OK, so when I reflected on what I witnessed in Ghana, I asked myself this question, “What are the forces at work in my regular life that keep me from knowing about the oppression, abuse, and evil in this world?” It is one thing to be oblivious, but it is another thing to try to understand what processes are at work to maintain the obliviousness.

What captures my attention?

How are things issued a level of importance?

Who must I satisfy and with how much effort?

The more I dig into the questions the more unsettling my comfortable culture becomes, the more duped I feel by the “normal” I have come to depend on, and the more the mundane seems sinister and quietly dangerous.

It hit me swiftly between the eyes when Gail and I were at Kroger on Saturday buying Easter candy.

“How can we know the chocolate we buy was not harvested with child slaves?” Gail asked. Ouch. The cocoa industry, most of which originated in Ghana and Ivory Coast, is rife with forced labor of children. I didn’t know how to tell which chocolate was slave chocolate. Maybe all of it was.

In that moment I felt more distance between me and M&M’s than I have ever felt in my life – and Snickers and Kit Kat and Whoppers and Milk Duds and and and, cripes, I eat way too much chocolate. But more so, I have never even given a single thought to where my chocolate comes from. Who sweats for my chocolate binges? What corruption and oppression is required in order to satisfy my chocolate fix?

The whole Easter candy thing really began to bother me. It was much easier when I was oblivious to the whole thing.

We went to the Fair Trade chocolate section, you know the section, where there are extremely limited selections of chocolate that tastes like crap. Yes, the I’m-better-than-you section where the shelves drip with more over-priced self-righteousness than bad church on Sunday. In other words, I was in chocolate Hell, but where else could I go? I saw faces in my head of children that were so easy to love. There are more children in forced labor in the cocoa harvest just like the children I met. Just as beautiful. Just as smart. Just as lovable.

We bought the fair trade chocolate for Easter, bitter and expensive, and left Kroger. I did not feel self-righteous. I was annoyed nine ways to Sunday. I had left the comfort of my obliviousness which meant I had to act.

Leaving obliviousness always requires something. This visit to Kroger meant no cheap and tasty chocolate. What will it mean over the long haul? It wouldn’t hurt me to just unload chocolate from my food intake – I mean outside of the pain of never having another Kit Kat. I could finally confront my chocolate entitlement. I want to start leaning toward becoming more responsible with my consumption.

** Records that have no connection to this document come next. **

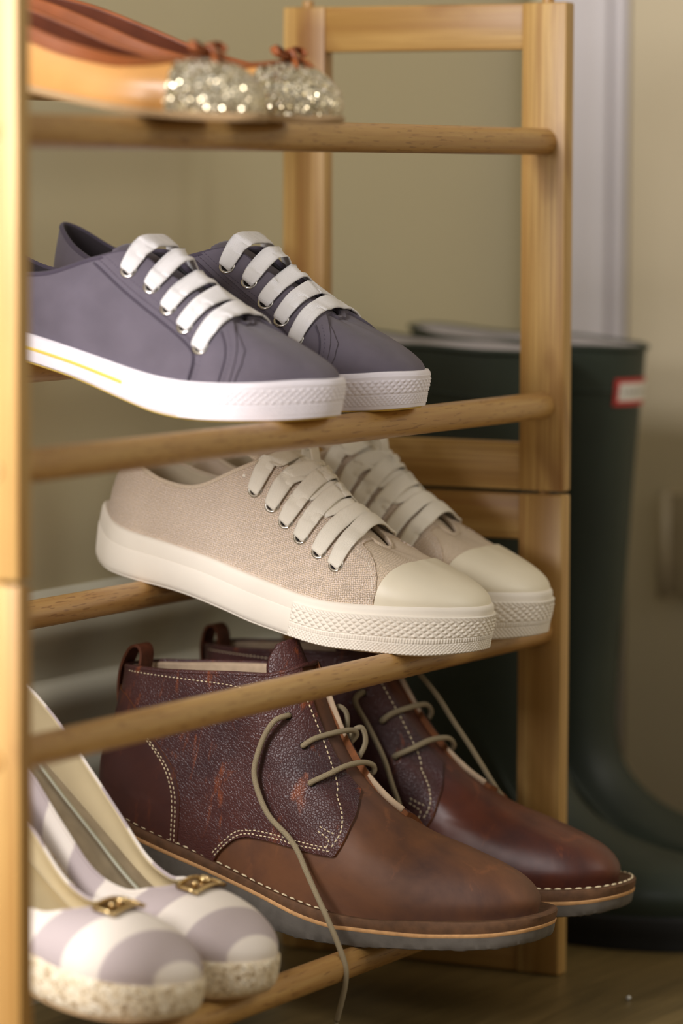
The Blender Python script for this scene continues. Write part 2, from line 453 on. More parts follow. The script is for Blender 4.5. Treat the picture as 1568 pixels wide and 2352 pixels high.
# ------------------------------------------------------------------ tagging
def tag(o, label=None, cat=None, group=None, kind=None):
    if label: o['label'] = label
    if cat: o['category'] = cat
    if group: o['group'] = group
    if kind: o['kind'] = kind
    return o
def empty(name, label, cat, group=None, matrix=None, loc=None):
    o = bpy.data.objects.new(name, None); COL.objects.link(o); o.empty_display_size = 0.03
    if matrix is not None: o.matrix_world = matrix
    if loc is not None: o.location = Vector(loc)*S
    return tag(o, label, cat, group)

# ------------------------------------------------------------------ shoe surface
class Surf:
    """an upper: K stations from toe to heel (near side), each M points from sole to topline; the far side mirrors them"""
    def __init__(s, near, far=None, nsub=14, nv=40, wave=None):
        near = np.asarray(near, float)
        far = near.copy() if far is None else np.asarray(far, float)
        nr = near.copy(); nr[:, :, 1] *= -1
        loop = np.concatenate([nr, far[1:-1][::-1]])          # toe .. heel .. back
        K, Mv = loop.shape[:2]
        A = np.array([catmull(loop[:, m], nsub, True) for m in range(Mv)])     # M x nt x 3
        A = np.concatenate([A, A[:, :1]], 1)
        nt = A.shape[1]
        sub = max(2, nv//(Mv-1))
        B = np.array([catmull(A[:, i], sub) for i in range(nt)])               # nt x nv x 3
        s.P = B; s.nt, s.nv = B.shape[:2]
        dt = np.gradient(B, axis=0); dv = np.gradient(B, axis=1)
        dt[0] = dt[-1] = (B[1]-B[-2])/2
        N = np.cross(dv, dt); L = np.linalg.norm(N, axis=2, keepdims=True); N = N/(L+1e-9)
        s.N = N
        if wave is not None:
            s.P = s.P+s.N*wave(s.P)[..., None]
        du = np.linalg.norm(np.diff(B[:, s.nv//2], axis=0), axis=1)
        U = np.r_[0, np.cumsum(du)]
        V = np.concatenate([np.zeros((s.nt, 1)), np.cumsum(np.linalg.norm(np.diff(B, axis=1), axis=2), 1)], 1)
        s.UV = np.stack([np.repeat(U[:, None], s.nv, 1), V], 2)
        idx = np.arange(s.nt*s.nv).reshape(s.nt, s.nv)
        a, b, c, d = idx[:-1, :-1], idx[:-1, 1:], idx[1:, 1:], idx[1:, :-1]
        s.quads = np.stack([a, b, c, d], -1).reshape(-1, 4)
        s.tris = np.concatenate([np.stack([a, b, c], -1).reshape(-1, 3), np.stack([a, c, d], -1).reshape(-1, 3)])
        s.dtop = (s.UV[:, -1:, 1]-s.UV[:, :, 1]).reshape(-1)
        s.bvh = BVHTree.FromPolygons([tuple(p) for p in s.P.reshape(-1, 3)], [tuple(int(x) for x in t) for t in s.tris])
        s.near_rows = slice(0, s.nt//2)
    def grid(s, name, mat, parent, off=0.0):
        P = (s.P+s.N*off).reshape(-1, 3)
        return mk(name, P, s.quads, mat, parent, True, s.UV.reshape(-1, 2))
    def lining(s, name, mat, parent, th=2.2, vfrom=0.0):
        j0 = int(s.nv*vfrom)
        P = s.P[:, j0:]-s.N[:, j0:]*th
        nvv = P.shape[1]; V = list(P.reshape(-1, 3)); n0 = len(V)
        V += list(s.P[:, -1])
        F = []
        for i in range(s.nt-1):
            for j in range(nvv-1):
                a = i*nvv+j
                F.append((a, a+nvv, a+nvv+1, a+1))
            F.append((i*nvv+nvv-1, (i+1)*nvv+nvv-1, n0+i+1, n0+i))
        uv = list(s.UV[:, j0:].reshape(-1, 2))+list(s.UV[:, -1])
        return mk(name, V, F, mat, parent, True, uv)
    def panel(s, name, f, off, mat, parent, skirt=-0.3, skirt_mat=None, extra=None):
        P = s.P.reshape(-1, 3); N = s.N.reshape(-1, 3); UV = s.UV.reshape(-1, 2)
        val = f(P)
        offv = off(P) if callable(off) else np.full(len(P), float(off))
        pos = P+N*offv[:, None]; base = P+N*skirt
        T = s.tris; ins = val[T] > 0; cnt = ins.sum(1)
        verts, uv, low = [], [], []; vm = {}
        def vid(i):
            k = vm.get(i)
            if k is None:
                k = len(verts); vm[i] = k; verts.append(pos[i]); uv.append(UV[i]); low.append(base[i])
            return k
        def eid(i, j):
            key = (i, j) if i < j else (j, i); k = vm.get(key)
            if k is None:
                a, b = key; t = val[a]/(val[a]-val[b]); t = min(max(t, 0.001), 0.999)
                k = len(verts); vm[key] = k
                verts.append(pos[a]*(1-t)+pos[b]*t); uv.append(UV[a]*(1-t)+UV[b]*t); low.append(base[a]*(1-t)+base[b]*t)
            return k
        F = [tuple(vid(int(i)) for i in t) for t in T[cnt == 3]]
        for t in T[(cnt > 0) & (cnt < 3)]:
            poly = []
            for q in range(3):
                i, j = int(t[q]), int(t[(q+1) % 3])
                if val[i] > 0: poly.append(vid(i))
                if (val[i] > 0) != (val[j] > 0): poly.append(eid(i, j))
            if len(poly) >= 3: F.append(tuple(poly))
        ed = {}
        for fc in F:
            for q in range(len(fc)):
                a, b = fc[q], fc[(q+1) % len(fc)]
                if (b, a) in ed: del ed[(b, a)]
                else: ed[(a, b)] = 1
        nb = len(verts); top, bot = {}, {}
        nF = len(F)
        for (a, b) in list(ed):
            for x in (a, b):
                if x not in top:
                    top[x] = len(verts); verts.append(verts[x]); uv.append(uv[x])
                    bot[x] = len(verts); verts.append(low[x]); uv.append(uv[x])
            F.append((top[b], top[a], bot[a], bot[b]))
        o = mk(name, verts, F, [mat]+([skirt_mat] if skirt_mat else []), parent, True, uv)
        if skirt_mat:
            mi = [0]*nF+[1]*(len(F)-nF); o.data.polygons.foreach_set('material_index', mi)
        return o
    def side(s, X, Z, sgn, off=0.0):
        """surface point seen from the side at local X, Z"""
        h = s.bvh.ray_cast(Vector((X, sgn*160, Z)), Vector((0, -sgn, 0)))
        if h[0] is None:
            h = s.bvh.find_nearest(Vector((X, sgn*20, Z)))
        n = np.array(h[1])
        if n[1]*sgn < -0.2 or (abs(n[1]) < .2 and n[2] < 0): n = -n
        return np.array(h[0])+n*off, n
    def near(s, p, off=0.0):
        h = s.bvh.find_nearest(Vector(p)); n = np.array(h[1]); q = np.array(h[0])
        out = np.array([0.0, q[1], 18.0])
        if n@out < 0: n = -n
        return q+n*off, n
    def top(s, X, Y, off=0.0):
        h = s.bvh.ray_cast(Vector((X, Y, 400)), Vector((0, 0, -1)))
        n = np.array(h[1]);  n = n if n[2] > 0 else -n
        return np.array(h[0])+n*off, n

def bez_station(F, T, p1, p2, M=9):
    """F sole point, T topline point, offsets of the inner bezier points"""
    F, T = np.array(F, float), np.array(T, float); A = F+np.array(p1, float); B = T+np.array(p2, float)
    t = np.linspace(0, 1, M)[:, None]
    return F*(1-t)**3+3*A*t*(1-t)**2+3*B*t*t*(1-t)+T*t**3

def poly_sdf(poly):
    """signed distance (positive inside) to a polygon in the X,Z side view"""
    Q = np.array(poly, float)
    def f(P, c=(0, 2)):
        x, z = P[:, c[0]], P[:, c[1]]; n = len(Q)
        d = np.full(len(P), 1e9); inside = np.zeros(len(P), bool)
        for i in range(n):
            a, b = Q[i], Q[(i+1) % n]; e = b-a
            wx, wz = x-a[0], z-a[1]
            t = np.clip((wx*e[0]+wz*e[1])/(e@e+1e-12), 0, 1)
            d = np.minimum(d, np.hypot(wx-e[0]*t, wz-e[1]*t))
            cond = ((a[1] > z) != (b[1] > z)) & (x < (b[0]-a[0])*(z-a[1])/((b[1]-a[1])+1e-12)+a[0])
            inside ^= cond
        return np.where(inside, d, -d)
    return f

def smooth_poly(pts, keep=(), n=6):
    """round a polyline"""
    return catmull(pts, n).tolist()

def closed_outline(near, far=None, n=8):
    near = [(x, -abs(y)) for x, y in near]
    far = [(x, abs(y)) for x, y in (far or near)]
    return catmull(near+far[1:-1][::-1], n, True)

def interp(pts):
    xs = [p[0] for p in pts]; ys = [p[1] for p in pts]
    c = catmull(pts, 8); c = c[np.argsort(c[:, 0])]
    return lambda x: np.interp(x, c[:, 0], c[:, 1])

def outline_normals(O):
    t = np.roll(O, -1, 0)-np.roll(O, 1, 0)
    n = np.stack([t[:, 1], -t[:, 0]], 1); n /= np.linalg.norm(n, axis=1)[:, None]+1e-9
    c = O.mean(0)
    if np.sum(n*(O-c)) < 0: n = -n
    return n

def sole_layer(name, mat, parent, O, zb, zt, profile, bottom=True, top=True, jag=0.0, seed=1):
    """O closed outline; zb, zt functions of X; profile rows (height fraction, outward mm)"""
    O = np.asarray(O); Nn = outline_normals(O); n = len(O); V = []; rnd = random.Random(seed)
    for fr, out in profile:
        q = O+Nn*out
        z0 = zb(q[:, 0]); z1 = zt(q[:, 0])
        for i in range(n):
            z = z0[i]+(z1[i]-z0[i])*fr
            if jag and fr == 0: z += rnd.uniform(-jag, jag)
            V.append((q[i, 0], q[i, 1], z))
    m = len(profile); F = []; uv = []
    arc = np.r_[0, np.cumsum(np.linalg.norm(np.diff(O, axis=0), axis=1))]
    for r in range(m):
        for i in range(n): uv.append((arc[i], profile[r][0]*20))
    for r in range(m-1):
        for i in range(n):
            j = (i+1) % n
            F.append((r*n+i, (r+1)*n+i, (r+1)*n+j, r*n+j))
    def cap(r, flip):
        base = r*n; h = n//2; K = 4
        # strips across the width, subdivided to follow the length curve
        for i in range(0, h):
            a, b = i, i+1; c, d = (n-i-1) % n, (n-i) % n
            q = [base+a, base+b, base+c, base+d]
            q = list(dict.fromkeys(q))
            if len(q) >= 3: F.append(tuple(q if not flip else q[::-1]))
    if bottom: cap(0, False)
    if top: cap(m-1, True)
    return mk(name, V, F, mat, parent, True, uv, sharp=40)

def relief_band(name, mat, parent, O, i0, i1, zb, zt, w0, w1, hfun, off, step=0.45, rows=60):
    """a wall grid along the outline between two indices with real relief"""
    n = len(O); idx = [k % n for k in range(i0, i1+1)]
    path = O[idx]; nn = outline_normals(O)[idx]
    d = np.r_[0, np.cumsum(np.linalg.norm(np.diff(path, axis=0), axis=1))]
    q = np.arange(0, d[-1], step); q = np.r_[q, d[-1]]
    px = np.interp(q, d, path[:, 0]); py = np.interp(q, d, path[:, 1])
    nx = np.interp(q, d, nn[:, 0]); ny = np.interp(q, d, nn[:, 1]); L = np.hypot(nx, ny); nx /= L; ny /= L
    W = np.linspace(w0, w1, rows)
    Z0, Z1 = zb(px), zt(px)
    Z = Z0[:, None]+(Z1-Z0)[:, None]*W[None]
    H = hfun(q[:, None]+0*Z, W[None]+0*Z, (Z1-Z0)[:, None]*W[None], d[-1])+off
    H[:, 0] = -0.8; H[:, -1] = -0.8; H[0, :] = -0.8; H[-1, :] = -0.8
    V = np.stack([px[:, None]+nx[:, None]*H, py[:, None]+ny[:, None]*H, Z], 2)
    m = rows; k = len(q)
    g = np.arange(k*m).reshape(k, m)
    F = np.stack([g[:-1, :-1], g[:-1, 1:], g[1:, 1:], g[1:, :-1]], -1).reshape(-1, 4)
    return mk(name, V.reshape(-1, 3), F, mat, parent, True)

def insole(name, mat, parent, O, zf, inset=3.0):
    O = np.asarray(O); q = O-outline_normals(O)*inset; n = len(q)
    V, F = [], []; h = n//2; K = 8; z = zf(q[:, 0])
    for i in range(h+1):
        a, b = q[i], q[(n-i) % n]
        for k in range(K+1):
            t = k/K; V.append((*(a*(1-t)+b*t), z[i]))
    for i in range(h):
        for k in range(K):
            a = i*(K+1)+k; F.append((a, a+1, a+K+2, a+K+1))
    return mk(name, V, F, mat, parent, True, [(v[0], v[1]) for v in V])

def stitches(mb, surf, pts, sgn, pitch=3.2, length=2.2, w=0.45, h=0.5, off=0.3, at=None):
    """pts: polyline in X,Z; every stitch is a small pad on the surface"""
    at = at or (lambda p: surf.side(p[0], p[1], sgn, off))
    P = resample(catmull(pts, 6) if len(pts) > 2 else np.array(pts, float), pitch/2)
    for i in range(0, len(P)-1, 2):
        a, n = at(P[i]); b, _ = at(P[i+1]); c = (a+b)/2; d = nrm(b-a)*length/2; s = nrm(np.cross(n, d))*w
        v = [c-d, c-d*.6+s, c+d*.6+s, c+d, c+d*.6-s, c-d*.6-s, c-d*.45+n*h, c+d*.45+n*h]
        mb.add(v, [(0, 1, 6), (1, 2, 7, 6), (2, 3, 7), (3, 4, 7), (4, 5, 6, 7), (5, 0, 6)])

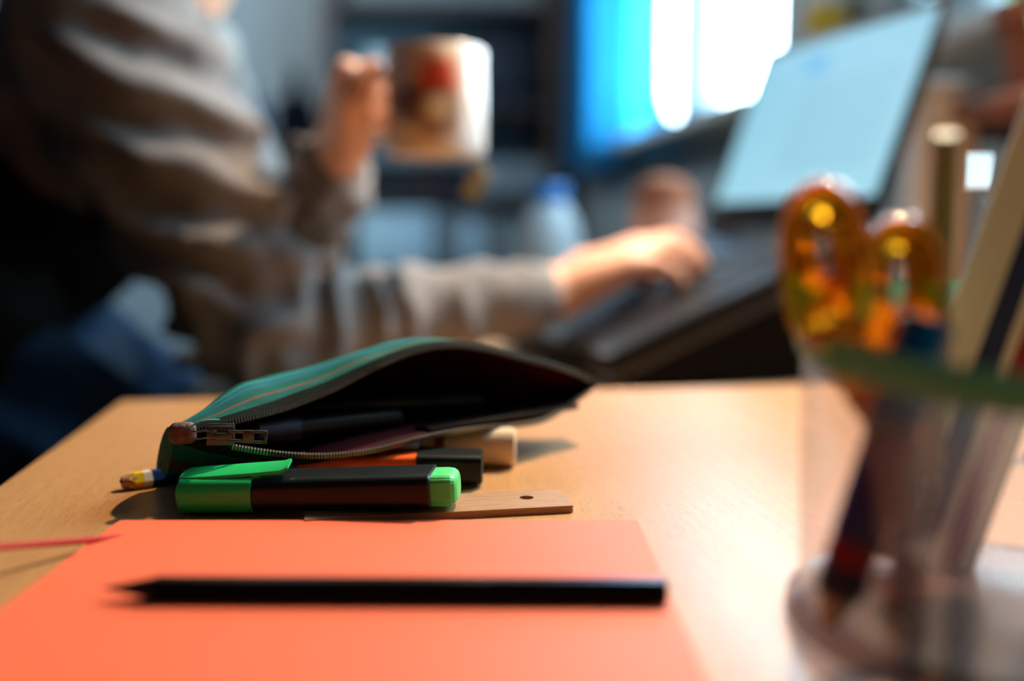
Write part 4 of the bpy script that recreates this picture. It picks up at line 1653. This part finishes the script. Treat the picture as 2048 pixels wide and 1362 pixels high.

Now, where is all that cotton I wear coming from?

2 comments:

Fajita said...

Here is the good new... The fairtrade organic chocholate was great! And the kids also loved that it was better for the environment and to the people who harvest cocoa! There is no way to know if it is 100 percent free from child labor, but these fair trade organizations are working in many ways toward better lives for the comunity through fair wages, sustainable practices, and not doing business with those using slavery. It's complex because the cultural acceptance of slavery in africa is not going to change over night.
I have noticed in just the last 5 years more availability of fair trade and organic options even at regular grocery stores because many people want to buy food that is better for the world. I see this as a wonderful opportunity our parents didn't have!

Fajita said...

Yes, that is good the news. Thanks for the reframe toward the positive.